O que é aterrador neste acordo é, por detrás do palavreado liberal, a sua evidente natureza totalitária. Nele se decreta a ilegalização da realidade social, das próprias regras do Estado de Direito, declarado incompatível com um simples modelo económico que se procura declarar irreversível. 70 anos de contratação coletiva? De direitos sociais consignados em constituições, declarações de direitos universais? De garantias irredutíveis, asseguradas a todos os cidadãos? Revogue-se tudo! E se têm valor constitucional, e, portanto, vigoram acima de qualquer acordo internacional?
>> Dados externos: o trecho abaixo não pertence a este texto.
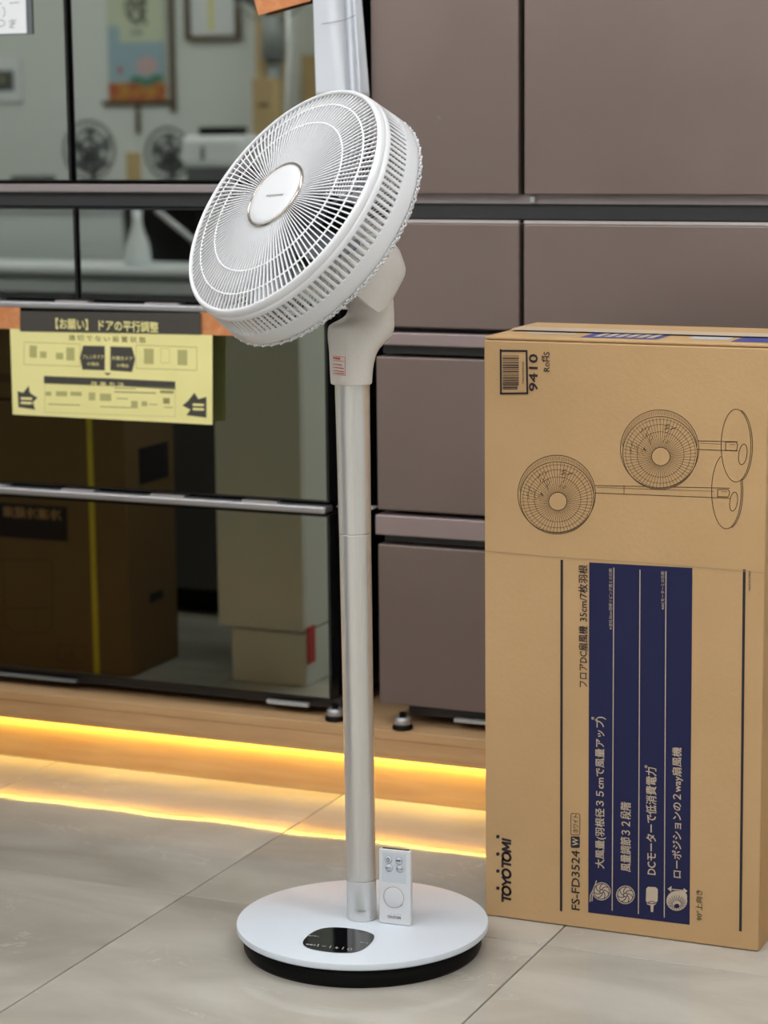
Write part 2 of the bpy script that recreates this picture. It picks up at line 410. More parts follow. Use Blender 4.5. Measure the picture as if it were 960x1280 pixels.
# copper strip + yellow notice
SY = FY - .022
ct = MB().box(on_y(-60, 384, SY).x, on_y(25, 384, SY).x, SY, SY + .001, on_y(10, 411, SY).z, on_y(10, 384, SY).z).build('copper_card', M['copper'])
tag(ct, 'orange copper card behind the left end of the notice', 'card')
ct = MB().box(on_y(249, 391, SY).x, on_y(316, 391, SY).x, SY, SY + .001, on_y(270, 419, SY).z, on_y(270, 391, SY).z).build('copper_card', M['copper'])
tag(ct, 'orange copper card behind the right end of the notice, under the fan guard', 'card')
st = thing('notice_sign', 'yellow printed notice with charcoal header hanging on the black refrigerator', 'sign', on_y(140, 530, SY - .01))
def S(x, y, d=0.):  # a point on the (slightly sagging) notice
    return on_y(x, y, SY - .004 - d)
def spoly(pts, nm, m, d, par=None):
    mb = MB(); p = [S(x, y, d) for x, y in pts]; mb.add(p, [list(range(len(p)))]); return mb.build(nm, m, par or st, recalc=False)
def strip_poly(top, bot, nm, m, d, par=None, th=.0006):
    mb = MB(); r = [[S(x, y, d) for x, y in top], [S(x, y, d) for x, y in bot]]
    r += [[p + Vector((0, th, 0)) for p in r[1]], [p + Vector((0, th, 0)) for p in r[0]]]
    mb.loft(r, closed=False, caps=False, smooth=False, loop=True); return mb.build(nm, m, par or st)
hx = [25, 80, 140, 200, 251]
strip_poly([(x, 389 - .2 + (x - 25) * .012) for x in hx], [(x, 414 + (x - 25) * .018) for x in hx], 'header', M['signblack'], .0012)
tp = [(12.5, 411), (70, 411.5), (130, 413), (190, 416), (265.5, 419)]; bt = [(16, 518), (75, 521), (130, 524), (190, 527), (265.5, 531)]
strip_poly(tp, bt, 'paper_sheet', M['yellow'], 0)
def sl(x, y0=0): return (x - 12) * .034 + y0
def stext(s_, xa, xb, y, h, m, bold=.0, d=.0004):
    p0 = S(xa, sl(xa, y), d); p1 = S(xb, sl(xb, y), d)
    return text(s_, p0, p1, (0, 0, 1), m, st, height=h / 740., bold=bold)
text('【お願い】 ドアの平行調整', S(70, 411, .0022), S(198, 416, .0022), (0, 0, 1), M['yellow'], st, height=14.5 / 740, bold=.03)
stext('適 切 で な い 設 置 状 態', 86, 182, 423, 8, M['olive2'], .015)
def srect(x0, y0, x1, y1, nm, m, d=.0003): return spoly([(x0, sl(x0, y0)), (x1, sl(x1, y0)), (x1, sl(x1, y1)), (x0, sl(x0, y1))], nm, m, d)
def sbox(x0, y0, x1, y1, m, wd=.001):
    pts = [(x0, sl(x0, y0)), (x1, sl(x1, y0)), (x1, sl(x1, y1)), (x0, sl(x0, y1)), (x0, sl(x0, y0))]
    strokes([[S(x, y, .0005) for x, y in pts]], wd, (0, -1, 0), 'printed_frame', m, st)
sbox(30, 427, 100, 455, M['olive']); sbox(170, 426, 246, 455, M['olive']); sbox(56, 478, 219, 514, M['olive'], .0007)
spoly([(104, 432), (131, 432.5), (131, 463), (103, 462), (100, 447)], 'printed_arrow', M['signblack'], .0003)
spoly([(138, 433), (165, 434), (169, 449), (165, 465), (138, 463)], 'printed_arrow', M['signblack'], .0003)
text('フレンチドア', S(103, 448.5, .0006), S(130, 449, .0006), (0, 0, 1), M['yellow'], st, height=5.5 / 740, bold=.01)
text('の場合', S(109, 457, .0006), S(124, 457.5, .0006), (0, 0, 1), M['yellow'], st, height=5 / 740, bold=.01)
text('片開きドア', S(140, 450, .0006), S(166, 451, .0006), (0, 0, 1), M['yellow'], st, height=5.5 / 740, bold=.01)
text('の場合', S(146, 459, .0006), S(161, 459.5, .0006), (0, 0, 1), M['yellow'], st, height=5 / 740, bold=.01)
spoly([(130, 466), (139, 466.5), (134.5, 469.5)], 'printed_arrow', M['signblack'], .0003)
strip_poly([(55, 470), (137, 473), (219, 477)], [(55, 479), (137, 482), (219, 487)], 'printed_band', M['signblack'], .0003, th=.0002)
text('改 善 方 法', S(114, 482.6, .0012), S(155, 484.3, .0012), (0, 0, 1), M['yellow'], st, height=6.6 / 740, bold=.02)
for x0, y0, x1, y1 in ((37, 431, 46, 446), (50, 438, 58, 446), (70, 439, 79, 447), (83, 432, 93, 448)): srect(x0, y0, x1, y1, 'printed_picture', M['olive'])
for x0, y0, x1, y1 in ((180, 430, 192, 449), (222, 430, 234, 449)): srect(x0, y0, x1, y1, 'printed_picture', M['olive'])
sbox(201, 429, 212, 447, M['olive'], .0006)
for x0, y0, x1, y1 in ((57, 488, 64, 493), (70, 487, 84, 493), (88, 487, 102, 492), (111, 487, 119, 497), (125, 488, 139, 497), (164, 496, 172, 505), (177, 496, 184, 502)): srect(x0, y0, x1, y1, 'printed_picture', M['olive'])
for x0, y0, x1, y1 in ((143, 484.5, 195, 486), (143, 480, 170, 481), (200, 481.5, 217, 485), (146, 493, 160, 494), (60, 503, 100, 504), (125, 504, 165, 505), (204, 491, 212, 498), (205, 502, 216, 503), (186, 499, 197, 500)): srect(x0, y0, x1, y1, 'printed_bar', M['olive2'])
star1 = [(22, 489), (29, 491), (36, 482), (37, 490), (40, 493), (47, 497), (41, 503), (44, 512), (23, 509)]
star2 = [(228, 507), (235, 501), (243, 491), (248, 499), (258, 496), (258, 522), (233, 519), (238, 512)]
spoly(star1, 'printed_star', M['signblack'], .0003); spoly(star2, 'printed_star', M['signblack'], .0003)
for x, y in ((26, 497), (26, 502.5)): srect(x, y - 1, x + 14, y + 2, 'printed_bar', M['yellow'], .0007)
for x, y in ((241, 497.5), (241, 503)): srect(x, y - 1, x + 14, y + 2, 'printed_bar', M['yellow'], .0007)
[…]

Reformem-se quanto antes as constituições! - e, entretanto, apliquem-se normas que, em nome da emergência e da Europa, ignorem essas constituições.
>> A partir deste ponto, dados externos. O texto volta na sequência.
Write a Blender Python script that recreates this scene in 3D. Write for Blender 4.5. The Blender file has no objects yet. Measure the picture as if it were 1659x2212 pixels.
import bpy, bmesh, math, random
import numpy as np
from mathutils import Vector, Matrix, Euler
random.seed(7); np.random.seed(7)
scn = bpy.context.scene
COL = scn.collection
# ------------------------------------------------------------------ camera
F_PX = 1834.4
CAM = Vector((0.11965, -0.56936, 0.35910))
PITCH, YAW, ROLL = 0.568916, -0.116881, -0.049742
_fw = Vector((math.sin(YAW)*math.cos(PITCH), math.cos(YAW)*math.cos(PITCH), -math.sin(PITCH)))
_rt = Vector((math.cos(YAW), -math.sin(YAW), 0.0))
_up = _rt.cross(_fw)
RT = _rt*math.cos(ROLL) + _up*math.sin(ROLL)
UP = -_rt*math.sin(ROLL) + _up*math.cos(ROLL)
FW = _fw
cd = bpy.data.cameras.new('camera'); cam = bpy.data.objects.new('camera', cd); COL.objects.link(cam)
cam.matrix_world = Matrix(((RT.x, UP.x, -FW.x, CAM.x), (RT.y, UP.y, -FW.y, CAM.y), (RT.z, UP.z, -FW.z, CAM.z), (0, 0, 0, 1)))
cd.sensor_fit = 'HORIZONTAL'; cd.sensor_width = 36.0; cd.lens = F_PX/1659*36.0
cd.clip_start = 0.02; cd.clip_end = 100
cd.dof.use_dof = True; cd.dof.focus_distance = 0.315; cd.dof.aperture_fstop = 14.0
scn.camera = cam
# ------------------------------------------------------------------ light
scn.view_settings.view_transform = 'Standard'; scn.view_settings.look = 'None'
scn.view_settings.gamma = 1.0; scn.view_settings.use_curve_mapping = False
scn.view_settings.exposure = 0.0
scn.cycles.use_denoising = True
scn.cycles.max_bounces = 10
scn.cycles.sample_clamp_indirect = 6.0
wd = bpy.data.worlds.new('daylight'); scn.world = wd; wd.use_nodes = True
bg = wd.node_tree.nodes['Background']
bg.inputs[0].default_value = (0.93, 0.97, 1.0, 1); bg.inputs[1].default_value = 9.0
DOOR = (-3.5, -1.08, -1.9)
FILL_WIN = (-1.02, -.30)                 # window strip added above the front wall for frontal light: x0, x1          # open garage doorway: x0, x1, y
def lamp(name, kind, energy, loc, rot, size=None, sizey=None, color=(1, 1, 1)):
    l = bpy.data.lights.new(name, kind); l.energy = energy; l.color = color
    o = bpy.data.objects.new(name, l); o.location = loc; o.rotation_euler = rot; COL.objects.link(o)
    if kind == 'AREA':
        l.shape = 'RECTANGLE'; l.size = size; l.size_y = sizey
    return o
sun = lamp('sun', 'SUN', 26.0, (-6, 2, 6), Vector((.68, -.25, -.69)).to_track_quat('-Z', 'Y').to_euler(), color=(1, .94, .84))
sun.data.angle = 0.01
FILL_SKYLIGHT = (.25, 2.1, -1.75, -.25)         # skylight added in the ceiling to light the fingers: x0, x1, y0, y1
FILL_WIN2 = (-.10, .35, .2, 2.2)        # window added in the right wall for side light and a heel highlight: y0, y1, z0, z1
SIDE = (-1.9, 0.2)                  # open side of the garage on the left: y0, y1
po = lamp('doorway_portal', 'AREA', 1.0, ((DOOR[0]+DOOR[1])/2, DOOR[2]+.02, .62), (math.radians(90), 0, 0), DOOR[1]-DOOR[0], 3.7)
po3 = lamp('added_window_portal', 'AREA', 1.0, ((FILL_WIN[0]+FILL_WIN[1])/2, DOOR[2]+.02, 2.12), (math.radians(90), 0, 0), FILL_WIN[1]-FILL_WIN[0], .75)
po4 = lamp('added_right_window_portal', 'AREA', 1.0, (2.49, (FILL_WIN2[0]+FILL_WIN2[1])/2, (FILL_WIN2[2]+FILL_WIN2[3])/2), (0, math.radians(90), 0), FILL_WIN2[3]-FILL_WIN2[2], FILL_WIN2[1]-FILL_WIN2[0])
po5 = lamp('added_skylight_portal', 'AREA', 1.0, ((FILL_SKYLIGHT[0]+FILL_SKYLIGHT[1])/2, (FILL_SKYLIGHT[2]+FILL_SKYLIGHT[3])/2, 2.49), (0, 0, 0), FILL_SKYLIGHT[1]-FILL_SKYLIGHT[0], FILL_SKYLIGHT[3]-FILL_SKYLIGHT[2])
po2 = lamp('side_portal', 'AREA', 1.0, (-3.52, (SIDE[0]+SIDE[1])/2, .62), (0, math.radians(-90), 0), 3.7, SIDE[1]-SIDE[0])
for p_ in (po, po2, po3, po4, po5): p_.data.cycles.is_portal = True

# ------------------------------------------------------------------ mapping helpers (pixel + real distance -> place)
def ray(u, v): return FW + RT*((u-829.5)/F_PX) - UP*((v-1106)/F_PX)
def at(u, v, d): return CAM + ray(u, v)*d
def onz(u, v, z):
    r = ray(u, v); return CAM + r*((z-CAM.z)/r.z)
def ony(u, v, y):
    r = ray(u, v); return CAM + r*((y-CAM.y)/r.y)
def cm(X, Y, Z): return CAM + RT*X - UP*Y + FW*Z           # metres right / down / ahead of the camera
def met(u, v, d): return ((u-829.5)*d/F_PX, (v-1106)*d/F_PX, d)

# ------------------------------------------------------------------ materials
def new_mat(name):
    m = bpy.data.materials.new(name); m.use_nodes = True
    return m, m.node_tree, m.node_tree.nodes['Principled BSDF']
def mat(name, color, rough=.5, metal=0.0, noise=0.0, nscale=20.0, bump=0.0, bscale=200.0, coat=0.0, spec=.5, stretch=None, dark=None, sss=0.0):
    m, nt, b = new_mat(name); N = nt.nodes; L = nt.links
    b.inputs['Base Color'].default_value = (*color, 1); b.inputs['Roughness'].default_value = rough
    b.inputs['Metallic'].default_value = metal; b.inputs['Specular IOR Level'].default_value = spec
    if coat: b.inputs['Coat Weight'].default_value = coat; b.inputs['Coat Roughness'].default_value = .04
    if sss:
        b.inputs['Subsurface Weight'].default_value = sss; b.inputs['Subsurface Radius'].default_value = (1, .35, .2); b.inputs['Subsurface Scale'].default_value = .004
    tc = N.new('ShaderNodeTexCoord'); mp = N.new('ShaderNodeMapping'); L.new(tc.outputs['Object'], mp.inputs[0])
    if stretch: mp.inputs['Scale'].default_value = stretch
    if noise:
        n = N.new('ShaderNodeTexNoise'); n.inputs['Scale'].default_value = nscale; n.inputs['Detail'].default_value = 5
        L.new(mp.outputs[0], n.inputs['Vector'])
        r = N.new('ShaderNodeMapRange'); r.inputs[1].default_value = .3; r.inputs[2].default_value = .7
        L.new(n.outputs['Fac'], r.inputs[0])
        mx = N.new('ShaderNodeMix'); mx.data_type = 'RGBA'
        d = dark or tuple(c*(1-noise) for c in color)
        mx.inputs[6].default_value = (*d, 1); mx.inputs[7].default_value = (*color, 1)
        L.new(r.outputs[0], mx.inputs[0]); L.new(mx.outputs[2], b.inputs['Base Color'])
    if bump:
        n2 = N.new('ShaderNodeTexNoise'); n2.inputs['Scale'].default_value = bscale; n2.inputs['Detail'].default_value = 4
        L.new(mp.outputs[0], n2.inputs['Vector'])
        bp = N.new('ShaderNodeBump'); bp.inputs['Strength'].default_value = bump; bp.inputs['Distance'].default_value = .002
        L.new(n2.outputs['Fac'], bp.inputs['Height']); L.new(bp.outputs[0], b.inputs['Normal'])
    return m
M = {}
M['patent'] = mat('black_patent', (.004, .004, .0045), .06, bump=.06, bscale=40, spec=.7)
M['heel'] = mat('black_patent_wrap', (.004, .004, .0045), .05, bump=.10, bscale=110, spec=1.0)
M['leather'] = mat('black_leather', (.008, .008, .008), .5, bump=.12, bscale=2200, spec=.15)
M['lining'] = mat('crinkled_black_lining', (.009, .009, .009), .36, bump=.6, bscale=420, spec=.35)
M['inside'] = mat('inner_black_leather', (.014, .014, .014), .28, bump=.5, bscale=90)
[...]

Já sabíamos que as constituições se não cumpriam nestes “estados de emergência” que nos impõem. E já sabíamos que, dentro da UE e da Eurozona, não resta um pingo de soberania dos pequenos Estados; os grandes, se não forem a Alemanha, que se cuidem de a ela obedecer, de sempre com ela imaginarem o seu futuro. Passámos a saber que o futuro se define agora – e se congela para sempre, com eleições ou sem elas.

Alguém dizia há dias que Tsipras se preparava para ser um novo Lula: depois de nele se depositarem tantas esperanças de emancipação, acabou por ser o menino prodígio dos poderosos. Dos mesmos que, contudo, nunca deixaram de sentir por ele um profundíssimo desprezo. Não sei. Sei que, como Lula, Tsipras não vai acabar bem.